Soon after, Sam Hinkie was hired as the general manager of the team. He quickly instituted a team-building framework that came to be known as The Process, which involved hoarding draft picks and losing an unfathomable amount of basketball games, with the hope of acquiring enough high draft picks to eventually hit on a franchise-changing star, a necessity for an NBA championship.
For some, it was at best controversial, and at worst a reason to stop paying attention; in the national media, it was treated as an affront to the very idea of competition.
To the RTRS guys and their listeners, it became an ethos. Trusting “The Process” became shorthand for having, as Hinkie called it before resigning, the longest view in the room. Any sort of real, sustained success would take patience, bumps and a clear goal in mind. Years after Hinkie left, his best draft pick, Joel Embiid, is one of the premier players in the sport, and the coach he hired, Brett Brown, is in his seventh year, with a real chance for a championship.
“Of course it was worth it,” Eskin said, “not because it worked, but because it was the right thing to do. It’s the right way to make any decision, ever.”
Lest you believe that this proof of having been correct about the Process would be an occasion for humility, consider this: the words to the RTRS theme song largely come down to variations of, “We were right.”
Through all the losing, the podcast developed a bizarre set of in-jokes and references that are impenetrable to first-time listeners. They’ve ceremonially banned and unbanned national sports media figures from appearing on the show for various offenses, created something called “Re-Tweet Armageddon” and made layered, interesting characters out of the local business owners who sponsor the show. Eminently forgettable players have become cult heroes. Their live shows are a hard ticket, their apparel sells out and once a year, they lead a “Fly the Process” sojourn of fans for a Sixers away game.
If anything from the show has pierced the mainstream of sports fandom, it’s a contribution from occasional third mic Andrew Unterberger, who caught a mistake in a broadcast closed-captioning that called future 76er Nik Stauskas “Sauce Castillo,” which has since become his nickname. Unterberger, known as “AU” on the show, is a writer and editor at Billboard, and writes for the RTRS in an appropriately esoteric vertical called, “If Not, Pick Will Convey As Two Second-Rounders.”

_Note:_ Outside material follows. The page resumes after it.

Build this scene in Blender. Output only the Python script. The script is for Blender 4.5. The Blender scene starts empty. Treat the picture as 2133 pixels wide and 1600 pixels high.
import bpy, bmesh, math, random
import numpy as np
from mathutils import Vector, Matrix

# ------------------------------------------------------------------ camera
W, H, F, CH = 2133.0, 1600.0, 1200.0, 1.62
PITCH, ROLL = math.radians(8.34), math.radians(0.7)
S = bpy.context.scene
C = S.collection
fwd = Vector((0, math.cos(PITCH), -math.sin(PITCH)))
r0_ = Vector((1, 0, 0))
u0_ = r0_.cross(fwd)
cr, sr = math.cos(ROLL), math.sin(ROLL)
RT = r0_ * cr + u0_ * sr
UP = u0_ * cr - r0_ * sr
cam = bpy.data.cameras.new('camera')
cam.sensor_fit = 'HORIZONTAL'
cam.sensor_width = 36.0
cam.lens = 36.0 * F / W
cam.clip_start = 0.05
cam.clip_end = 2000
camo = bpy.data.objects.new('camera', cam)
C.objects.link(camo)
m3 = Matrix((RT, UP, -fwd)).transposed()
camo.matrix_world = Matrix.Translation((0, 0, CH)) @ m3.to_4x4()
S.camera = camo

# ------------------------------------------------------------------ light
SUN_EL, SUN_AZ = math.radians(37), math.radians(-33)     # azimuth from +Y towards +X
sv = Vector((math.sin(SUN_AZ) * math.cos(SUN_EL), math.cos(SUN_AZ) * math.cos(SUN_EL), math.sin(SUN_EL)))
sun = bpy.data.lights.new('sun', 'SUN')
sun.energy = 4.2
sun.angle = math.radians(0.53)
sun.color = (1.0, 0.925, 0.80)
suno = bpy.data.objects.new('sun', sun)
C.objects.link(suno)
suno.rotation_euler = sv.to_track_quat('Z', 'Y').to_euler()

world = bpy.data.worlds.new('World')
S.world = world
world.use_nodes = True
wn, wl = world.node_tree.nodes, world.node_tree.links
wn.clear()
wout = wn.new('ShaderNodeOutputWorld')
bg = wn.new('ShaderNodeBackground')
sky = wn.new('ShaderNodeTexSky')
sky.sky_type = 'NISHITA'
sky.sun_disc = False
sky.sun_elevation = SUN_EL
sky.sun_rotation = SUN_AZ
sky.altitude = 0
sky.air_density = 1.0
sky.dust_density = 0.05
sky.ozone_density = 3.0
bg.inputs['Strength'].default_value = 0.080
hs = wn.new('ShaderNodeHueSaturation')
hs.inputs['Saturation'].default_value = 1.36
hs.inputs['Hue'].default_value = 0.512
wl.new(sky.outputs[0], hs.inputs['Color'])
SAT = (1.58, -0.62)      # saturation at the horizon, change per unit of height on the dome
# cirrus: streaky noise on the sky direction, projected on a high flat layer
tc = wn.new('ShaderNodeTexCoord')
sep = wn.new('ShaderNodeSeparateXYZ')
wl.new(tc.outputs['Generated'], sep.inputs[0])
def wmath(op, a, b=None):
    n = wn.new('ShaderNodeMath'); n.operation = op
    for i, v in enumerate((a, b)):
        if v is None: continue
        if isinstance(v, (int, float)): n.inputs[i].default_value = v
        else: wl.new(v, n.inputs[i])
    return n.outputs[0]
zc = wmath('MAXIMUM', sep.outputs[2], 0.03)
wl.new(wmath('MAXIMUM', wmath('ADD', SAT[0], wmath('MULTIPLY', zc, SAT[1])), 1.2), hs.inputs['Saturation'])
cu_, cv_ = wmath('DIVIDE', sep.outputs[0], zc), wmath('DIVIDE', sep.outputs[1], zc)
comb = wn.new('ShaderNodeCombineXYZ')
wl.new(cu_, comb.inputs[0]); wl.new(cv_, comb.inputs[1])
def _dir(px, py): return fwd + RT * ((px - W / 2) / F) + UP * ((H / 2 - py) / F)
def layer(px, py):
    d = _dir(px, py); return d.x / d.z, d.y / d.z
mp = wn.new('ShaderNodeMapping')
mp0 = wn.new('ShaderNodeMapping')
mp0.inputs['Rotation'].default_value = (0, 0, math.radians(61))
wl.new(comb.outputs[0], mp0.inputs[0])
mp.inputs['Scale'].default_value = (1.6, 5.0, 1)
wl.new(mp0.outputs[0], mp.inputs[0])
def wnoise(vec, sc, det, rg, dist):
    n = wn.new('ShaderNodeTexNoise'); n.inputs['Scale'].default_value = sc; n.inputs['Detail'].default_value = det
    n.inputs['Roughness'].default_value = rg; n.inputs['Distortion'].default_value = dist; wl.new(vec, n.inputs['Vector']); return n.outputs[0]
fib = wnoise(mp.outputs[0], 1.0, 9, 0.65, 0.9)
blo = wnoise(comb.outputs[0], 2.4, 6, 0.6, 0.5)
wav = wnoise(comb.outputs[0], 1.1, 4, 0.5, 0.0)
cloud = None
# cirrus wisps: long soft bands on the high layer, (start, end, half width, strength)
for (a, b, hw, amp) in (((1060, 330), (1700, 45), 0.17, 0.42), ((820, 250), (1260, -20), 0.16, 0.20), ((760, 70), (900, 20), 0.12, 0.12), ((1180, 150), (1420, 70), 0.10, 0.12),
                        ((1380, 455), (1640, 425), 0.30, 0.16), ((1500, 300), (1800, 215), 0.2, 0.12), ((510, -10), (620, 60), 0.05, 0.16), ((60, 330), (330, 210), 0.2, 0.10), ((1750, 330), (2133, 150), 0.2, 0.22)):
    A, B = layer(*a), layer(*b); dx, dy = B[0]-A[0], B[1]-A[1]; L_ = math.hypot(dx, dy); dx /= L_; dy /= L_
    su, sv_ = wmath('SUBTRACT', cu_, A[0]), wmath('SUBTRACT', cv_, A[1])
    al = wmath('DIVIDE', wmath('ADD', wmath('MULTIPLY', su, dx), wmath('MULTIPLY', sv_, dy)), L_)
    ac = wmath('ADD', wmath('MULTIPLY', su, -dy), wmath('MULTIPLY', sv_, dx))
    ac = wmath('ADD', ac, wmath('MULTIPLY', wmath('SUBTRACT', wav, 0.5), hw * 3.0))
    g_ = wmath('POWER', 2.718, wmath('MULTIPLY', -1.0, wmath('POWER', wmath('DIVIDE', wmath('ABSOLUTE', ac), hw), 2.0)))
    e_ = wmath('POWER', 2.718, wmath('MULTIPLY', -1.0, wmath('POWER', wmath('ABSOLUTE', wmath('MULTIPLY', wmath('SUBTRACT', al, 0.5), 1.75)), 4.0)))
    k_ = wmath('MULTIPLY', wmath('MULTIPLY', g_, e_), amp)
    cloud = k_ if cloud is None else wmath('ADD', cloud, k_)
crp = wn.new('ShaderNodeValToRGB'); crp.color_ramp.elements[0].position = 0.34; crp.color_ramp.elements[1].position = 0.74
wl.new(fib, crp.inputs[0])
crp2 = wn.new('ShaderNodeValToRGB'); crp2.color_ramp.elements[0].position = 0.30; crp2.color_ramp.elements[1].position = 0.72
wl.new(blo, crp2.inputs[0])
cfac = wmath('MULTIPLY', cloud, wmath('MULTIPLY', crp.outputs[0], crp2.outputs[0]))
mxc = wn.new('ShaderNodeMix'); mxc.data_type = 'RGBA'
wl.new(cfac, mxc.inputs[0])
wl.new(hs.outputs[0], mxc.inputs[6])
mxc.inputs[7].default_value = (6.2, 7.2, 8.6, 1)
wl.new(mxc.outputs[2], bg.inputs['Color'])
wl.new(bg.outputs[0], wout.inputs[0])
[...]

Unterberger, like Levin and Eskin, is local. He grew up in Lower Merion, attending Adath Israel on the Main Line and his mother Alyse is director of special initiatives at Jewish Learning Venture. Levin’s mother was once president of the Congregations of Shaare Shamayim, and he sees his years talking about Philadelphia sports during Hebrew school at Gratz College as his first real introduction to sports analysis. “That was all very formative to me,” Levin said.
As the 76ers legitimately contend for a championship for the first time since 2000-2001, Eskin can’t help but be grateful for the bizarre, loving community that formed around a losing basketball team that, by the grace of God and Sam Hinkie, has become a winning one.
“There is no group of people in sports history who have done what this group of people did, in their unwavering support of the right thing and their unwavering support of each other,” he said. “It’s really heartening to me, and an experience I will never forget.”